Share Information with Your Employees

While some accounting firms are building better workplaces by surveying their employees, others are doing it by sending information back the other way.

Keeping staff in the loop about what’s going on in the firm helps them feel more engaged and more involved in its success.

Jacksonville, Fla., Best Firm to Work For Ennis Pellum, for instance, has an “Open Book” philosophy when it comes to its 32 staff: “We take great care to communicate and involve our people in our goals and plans, how we'll get there, progress updates, and so on,” the firm reported, “and we encourage everyone to share ideas on improvements and opportunities.”

Information shared can range from a firm’s current workload and financial results to its future strategy. San Antonio-based Best Firm ATKG shares key information like its financials, client ranking, the progress it has made and the challenges it faces with its 26 employees.

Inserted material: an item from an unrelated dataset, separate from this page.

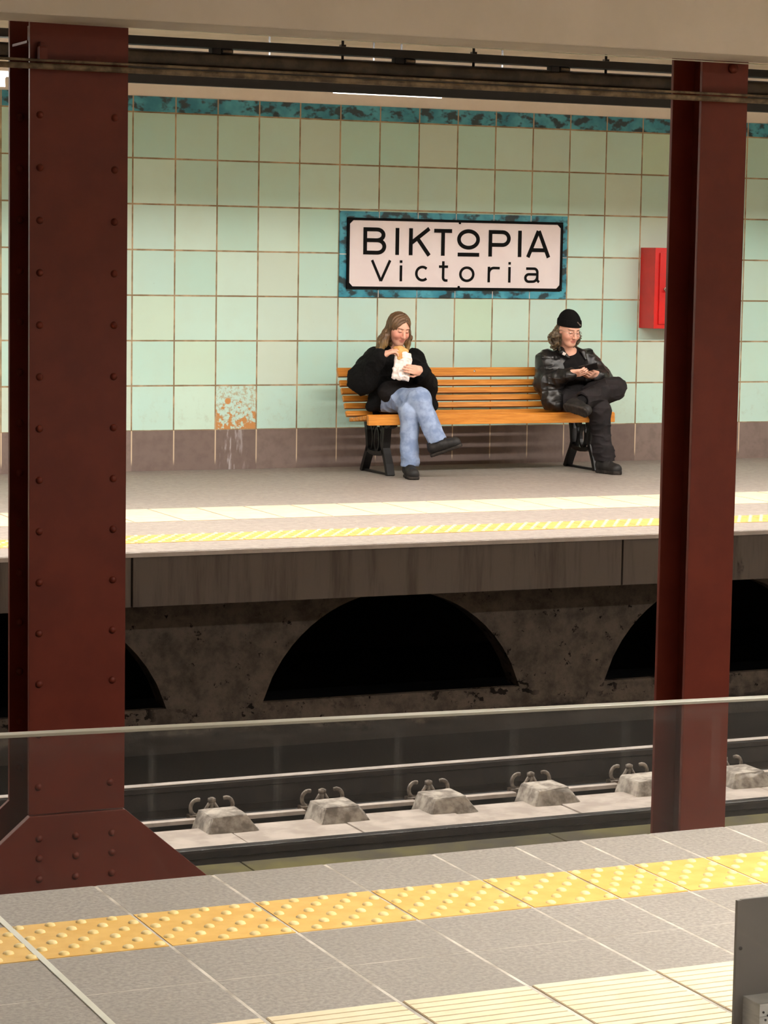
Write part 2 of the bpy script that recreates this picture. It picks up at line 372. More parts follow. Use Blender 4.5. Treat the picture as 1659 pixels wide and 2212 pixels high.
o = MB().box((XA, -21.0, -1.30), (XB, EN-0.25, -0.12)).build('wall_near_platform', M['fascia']); structure(o)

FX = [-0.4385+0.3235*k for k in range(-40, 40)]; FX = [XA] + [x for x in FX if XA < x < XB] + [XB]
EF, FY1, FY2, FC1, FC2 = -4.7476, -4.364, -3.999, -3.3385, -2.6294
ys = [EF, FY1, FY2, -3.72, FC1, -2.985, FC2] + [FC2+0.3285*k for k in range(1, 8)] + [0.0]
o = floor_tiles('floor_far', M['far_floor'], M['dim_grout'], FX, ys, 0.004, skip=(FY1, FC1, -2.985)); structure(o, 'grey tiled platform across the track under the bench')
o = MB().box((XA, EF-0.004, -0.028), (XB, EF+0.03, -0.003), bevel=0.002).build('trim_3', M['lip']); structure(o, 'pale stone lip of the far platform')

def tactile(name, mat, xs, y0, y1, kind, label, pitch):
    mb = MB()
    for a, b in zip(xs[:-1], xs[1:]):
        g_ = 0.006 if kind == 'rib' else 0.004; mb.box((a+g_, y0+0.002, -0.004), (b-g_, y1-0.002, 0.0015), mi=1 if kind == 'rib' else 0)
        if not (-5.5 < (a+b)/2 < 6.0): continue
        if kind == 'dome':
            n = 6; dy = (y1-y0)/n; nx = max(2, round((b-a)/pitch)); dx = (b-a)/nx
            for r in range(n):
                for k in range(nx):
                    x = a+(k+(0.25 if r % 2 else 0.75))*dx
                    mb.dome((x, y0+(r+0.5)*dy, 0.0015), 0.0135, n=10, m=3, h=0.5, mi=1)
        else:
            n = 9; dy = (y1-y0)/n
            for r in range(n): mb.box((a+0.008, y0+(r+0.08)*dy, 0.0), (b-0.008, y0+(r+0.93)*dy, 0.0034), bevel=0.0015)
    return structure(mb.build(name, [mat, M['worn_yellow'] if kind == 'dome' else M['cream_groove']]), label)
tactile('trim_4', M['yellow'], NX, NY2, NY1, 'dome', 'yellow studded tactile strip on the near platform', 0.080)
tactile('trim_5', M['cream'], NX, -12.848, NC1, 'rib', 'cream ribbed tactile strip on the near platform', 0)
tactile('trim_6', M['cream'], NX, NC2, -12.848, 'rib', 'cream ribbed tactile strip at the bottom edge of the picture', 0)
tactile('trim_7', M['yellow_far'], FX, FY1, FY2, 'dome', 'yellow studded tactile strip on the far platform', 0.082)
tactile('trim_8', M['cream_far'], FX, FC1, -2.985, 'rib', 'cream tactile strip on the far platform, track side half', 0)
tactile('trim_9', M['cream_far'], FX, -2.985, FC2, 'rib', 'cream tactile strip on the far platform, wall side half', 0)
o = MB().box((-4.188, -14.0, -0.003), (-4.172, EN, 0.003), bevel=0.001).build('trim_10', M['cap']); structure(o, 'thin white joint strip across the near platform at lower left')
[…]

Best Firm to Work For Anders CPAs uses a number of different avenues of communication to reach its 137 staff in St. Louis. “Our SharePoint blog and announcements provide the opportunity for the managing partner and others throughout the firm to share firm information such as new programs, achievements, and volunteer opportunities,” the firm said. It also holds three firm meetings every year, in which leadership shares information about the firm, including financial updates, niche and business updates, and employee achievements.

And at Johnston, Pa.-based Barnes Saly & Co., the Best Firm gets its 16 staff together every Monday at 8:30 for a weekly staff meeting “to keep communication open between management and all levels of staff.” The firm’s partners go over the agenda, and everyone on the staff shares what they will be working on for the week, as well as any concerns they may have and any new ideas for consideration.

Obviously, some information should not be shared – salaries, for instance – and not everyone will be comfortable making their firm’s financial details public, but that still leaves plenty of areas in which to be more transparent, and the more you let staff see, the more they’ll feel that they’re on the inside looking out, and not on the outside looking in.